Exploratory Data Analysis for Achieving Optimal Environmental and Operational Parameter Settings for Making Quality Crossmember Castings

摘要

As an important structural link between the driver and passenger side of an automobile, a crossmember provides mounting locations for suspension components, engine mount, and underbody aerodynamic pans. In order to achieve higher fuel efficiency of vehicles, FCA designed a high-pressure die cast structural aluminum crossmember to reduce the weight of the component while still maintaining the required performance. To ensure its quality, this structural part requires both 100% X-ray inspection and 100% fluorescent penetrant inspection with very strict acceptance criteria.
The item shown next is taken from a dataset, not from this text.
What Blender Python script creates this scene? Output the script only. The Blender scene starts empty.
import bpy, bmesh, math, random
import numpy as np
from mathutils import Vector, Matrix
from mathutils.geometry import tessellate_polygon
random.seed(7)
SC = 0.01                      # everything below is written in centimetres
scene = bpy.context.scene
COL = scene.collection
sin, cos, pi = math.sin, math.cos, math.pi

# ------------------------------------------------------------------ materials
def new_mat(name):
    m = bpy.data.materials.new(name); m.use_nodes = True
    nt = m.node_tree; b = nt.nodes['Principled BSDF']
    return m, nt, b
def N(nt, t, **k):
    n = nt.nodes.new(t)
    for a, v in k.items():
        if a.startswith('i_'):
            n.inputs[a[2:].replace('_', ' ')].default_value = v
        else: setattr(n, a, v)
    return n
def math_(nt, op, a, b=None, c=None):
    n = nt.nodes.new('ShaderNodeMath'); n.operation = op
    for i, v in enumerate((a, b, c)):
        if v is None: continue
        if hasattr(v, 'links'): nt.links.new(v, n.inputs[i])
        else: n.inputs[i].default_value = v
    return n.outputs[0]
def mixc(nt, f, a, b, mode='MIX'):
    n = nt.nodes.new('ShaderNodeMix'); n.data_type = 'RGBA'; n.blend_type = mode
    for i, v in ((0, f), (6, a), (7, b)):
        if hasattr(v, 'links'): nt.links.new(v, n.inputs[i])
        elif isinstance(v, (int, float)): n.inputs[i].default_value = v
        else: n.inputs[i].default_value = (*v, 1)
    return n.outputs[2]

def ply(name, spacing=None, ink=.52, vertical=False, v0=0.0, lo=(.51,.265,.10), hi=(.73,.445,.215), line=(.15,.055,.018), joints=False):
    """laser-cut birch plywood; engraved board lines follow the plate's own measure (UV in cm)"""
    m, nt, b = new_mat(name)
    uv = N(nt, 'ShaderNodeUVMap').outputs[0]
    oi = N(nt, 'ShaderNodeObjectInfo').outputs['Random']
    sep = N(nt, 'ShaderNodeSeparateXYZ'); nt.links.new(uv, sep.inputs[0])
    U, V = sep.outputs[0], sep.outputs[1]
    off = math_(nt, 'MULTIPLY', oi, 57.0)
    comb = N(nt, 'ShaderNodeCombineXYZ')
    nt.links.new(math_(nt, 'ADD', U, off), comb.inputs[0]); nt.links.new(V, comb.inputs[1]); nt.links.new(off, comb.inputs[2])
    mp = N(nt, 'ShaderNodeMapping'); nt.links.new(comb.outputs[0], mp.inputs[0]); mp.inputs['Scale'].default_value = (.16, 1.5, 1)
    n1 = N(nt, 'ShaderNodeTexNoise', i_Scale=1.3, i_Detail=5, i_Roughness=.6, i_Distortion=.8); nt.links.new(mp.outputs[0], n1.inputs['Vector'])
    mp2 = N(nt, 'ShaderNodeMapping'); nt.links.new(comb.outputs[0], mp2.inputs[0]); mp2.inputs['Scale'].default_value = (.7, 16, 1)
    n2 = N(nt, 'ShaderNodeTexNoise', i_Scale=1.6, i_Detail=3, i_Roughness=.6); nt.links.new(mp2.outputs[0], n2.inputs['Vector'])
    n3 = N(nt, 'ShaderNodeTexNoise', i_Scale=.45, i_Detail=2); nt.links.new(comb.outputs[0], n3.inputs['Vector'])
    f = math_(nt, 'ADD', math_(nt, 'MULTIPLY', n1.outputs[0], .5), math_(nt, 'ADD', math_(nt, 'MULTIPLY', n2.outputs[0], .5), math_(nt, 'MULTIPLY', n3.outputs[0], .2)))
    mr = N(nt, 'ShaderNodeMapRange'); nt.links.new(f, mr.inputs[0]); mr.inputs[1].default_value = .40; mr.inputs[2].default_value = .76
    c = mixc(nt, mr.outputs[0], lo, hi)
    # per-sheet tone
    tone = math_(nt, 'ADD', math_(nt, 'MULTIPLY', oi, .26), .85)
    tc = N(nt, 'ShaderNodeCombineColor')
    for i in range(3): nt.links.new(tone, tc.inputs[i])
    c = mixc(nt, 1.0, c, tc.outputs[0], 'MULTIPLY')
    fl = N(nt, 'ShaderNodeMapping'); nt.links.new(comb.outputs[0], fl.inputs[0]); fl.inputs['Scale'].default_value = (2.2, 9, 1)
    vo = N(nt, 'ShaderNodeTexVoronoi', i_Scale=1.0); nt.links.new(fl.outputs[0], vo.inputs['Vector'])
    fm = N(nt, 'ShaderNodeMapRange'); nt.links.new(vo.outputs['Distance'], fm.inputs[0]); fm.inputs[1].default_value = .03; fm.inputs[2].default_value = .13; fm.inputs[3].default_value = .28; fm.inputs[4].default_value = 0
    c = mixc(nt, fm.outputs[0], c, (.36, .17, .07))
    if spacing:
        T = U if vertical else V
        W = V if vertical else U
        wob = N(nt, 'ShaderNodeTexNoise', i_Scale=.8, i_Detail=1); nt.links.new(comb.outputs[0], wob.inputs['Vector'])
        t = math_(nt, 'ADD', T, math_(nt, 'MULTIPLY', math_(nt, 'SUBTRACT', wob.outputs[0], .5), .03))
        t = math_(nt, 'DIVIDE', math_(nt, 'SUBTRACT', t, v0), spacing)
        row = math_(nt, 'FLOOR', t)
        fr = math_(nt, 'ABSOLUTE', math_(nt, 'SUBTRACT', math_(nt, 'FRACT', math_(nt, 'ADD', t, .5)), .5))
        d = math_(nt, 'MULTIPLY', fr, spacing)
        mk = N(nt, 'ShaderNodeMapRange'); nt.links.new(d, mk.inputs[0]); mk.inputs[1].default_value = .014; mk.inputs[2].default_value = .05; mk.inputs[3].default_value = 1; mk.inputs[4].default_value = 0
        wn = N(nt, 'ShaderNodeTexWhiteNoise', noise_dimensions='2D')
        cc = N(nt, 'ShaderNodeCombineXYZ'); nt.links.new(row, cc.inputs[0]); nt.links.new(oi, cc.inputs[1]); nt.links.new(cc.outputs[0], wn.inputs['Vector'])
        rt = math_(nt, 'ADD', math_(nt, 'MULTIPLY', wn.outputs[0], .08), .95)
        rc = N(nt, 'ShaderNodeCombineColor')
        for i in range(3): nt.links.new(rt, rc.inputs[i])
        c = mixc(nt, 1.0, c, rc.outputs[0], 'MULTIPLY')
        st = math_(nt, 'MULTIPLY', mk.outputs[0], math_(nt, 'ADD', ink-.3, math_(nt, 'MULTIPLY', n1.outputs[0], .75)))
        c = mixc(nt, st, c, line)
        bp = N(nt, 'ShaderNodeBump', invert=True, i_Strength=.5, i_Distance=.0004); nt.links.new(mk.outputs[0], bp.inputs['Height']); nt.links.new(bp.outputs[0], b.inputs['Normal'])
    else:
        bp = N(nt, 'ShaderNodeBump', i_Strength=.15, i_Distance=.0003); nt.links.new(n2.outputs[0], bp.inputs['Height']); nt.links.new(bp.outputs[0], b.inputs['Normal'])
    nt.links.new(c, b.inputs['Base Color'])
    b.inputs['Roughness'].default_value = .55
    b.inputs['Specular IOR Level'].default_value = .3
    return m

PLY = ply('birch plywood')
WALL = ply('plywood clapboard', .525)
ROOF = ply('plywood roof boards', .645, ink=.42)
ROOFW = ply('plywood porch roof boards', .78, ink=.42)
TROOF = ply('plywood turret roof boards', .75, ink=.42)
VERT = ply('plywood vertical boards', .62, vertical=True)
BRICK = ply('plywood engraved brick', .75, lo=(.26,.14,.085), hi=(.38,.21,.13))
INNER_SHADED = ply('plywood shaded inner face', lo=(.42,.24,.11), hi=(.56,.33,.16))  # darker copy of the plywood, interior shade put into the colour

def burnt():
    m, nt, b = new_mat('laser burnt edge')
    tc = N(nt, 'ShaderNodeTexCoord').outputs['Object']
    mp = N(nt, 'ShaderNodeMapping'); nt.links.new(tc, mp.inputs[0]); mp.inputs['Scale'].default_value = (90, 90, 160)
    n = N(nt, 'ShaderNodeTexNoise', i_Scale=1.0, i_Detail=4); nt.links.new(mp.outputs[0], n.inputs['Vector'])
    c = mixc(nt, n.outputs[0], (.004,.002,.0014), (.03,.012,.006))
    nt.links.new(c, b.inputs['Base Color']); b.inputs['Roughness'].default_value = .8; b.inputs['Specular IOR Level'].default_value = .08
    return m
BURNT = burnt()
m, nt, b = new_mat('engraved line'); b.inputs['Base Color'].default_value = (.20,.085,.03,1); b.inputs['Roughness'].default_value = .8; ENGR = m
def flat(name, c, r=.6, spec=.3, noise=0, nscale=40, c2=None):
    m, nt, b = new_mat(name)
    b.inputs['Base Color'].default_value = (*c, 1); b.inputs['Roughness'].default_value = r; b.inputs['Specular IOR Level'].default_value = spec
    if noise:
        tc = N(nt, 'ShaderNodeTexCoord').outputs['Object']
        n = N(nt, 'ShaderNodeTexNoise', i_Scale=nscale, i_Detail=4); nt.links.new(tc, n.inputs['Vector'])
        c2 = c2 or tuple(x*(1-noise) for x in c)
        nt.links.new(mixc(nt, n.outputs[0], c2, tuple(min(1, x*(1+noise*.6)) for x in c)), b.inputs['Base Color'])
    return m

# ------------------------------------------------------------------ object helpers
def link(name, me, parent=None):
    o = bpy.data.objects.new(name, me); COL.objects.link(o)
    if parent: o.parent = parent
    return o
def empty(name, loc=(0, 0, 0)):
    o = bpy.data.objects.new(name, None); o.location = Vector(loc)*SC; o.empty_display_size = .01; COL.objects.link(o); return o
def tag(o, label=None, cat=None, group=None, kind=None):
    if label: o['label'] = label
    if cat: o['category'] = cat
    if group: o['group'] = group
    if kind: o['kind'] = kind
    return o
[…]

X-ray rejection resulting from gas and shrink porosity plays a significant part in rejection scrap. The design of a front crossmember casting is a complicated process, which involves complex geometry to meet noise, vibration, and harshness requirements, and simulations to develop fluid flow designs. The optimization with respect to geometry design has been addressed by extensive simulations, but the product quality is still heavily affected by defects that are caused by porosity generated in the process. A good part is required to pass both X-ray inspection and fluorescent penetrant inspection. The most vital issue is X-ray rejection scrap for porosity in multiple areas on the body of crossmembers. Using a fully instrumented die casting machine for the manufacturing of this part, FCA has accumulated a large amount of data on the production conditions and related scrap rates. Statistical analysis models were used to make a qualitative analysis of the relationship between scrap rate and the operational parameters of the die casting process. Parameters that affect the scrap rate of the crossmember casting were determined in a previous paper. However, humidity and temperature were not collected in the production data and thus were not included in that research. It is well known that humidity and temperature affect porosity formation in castings.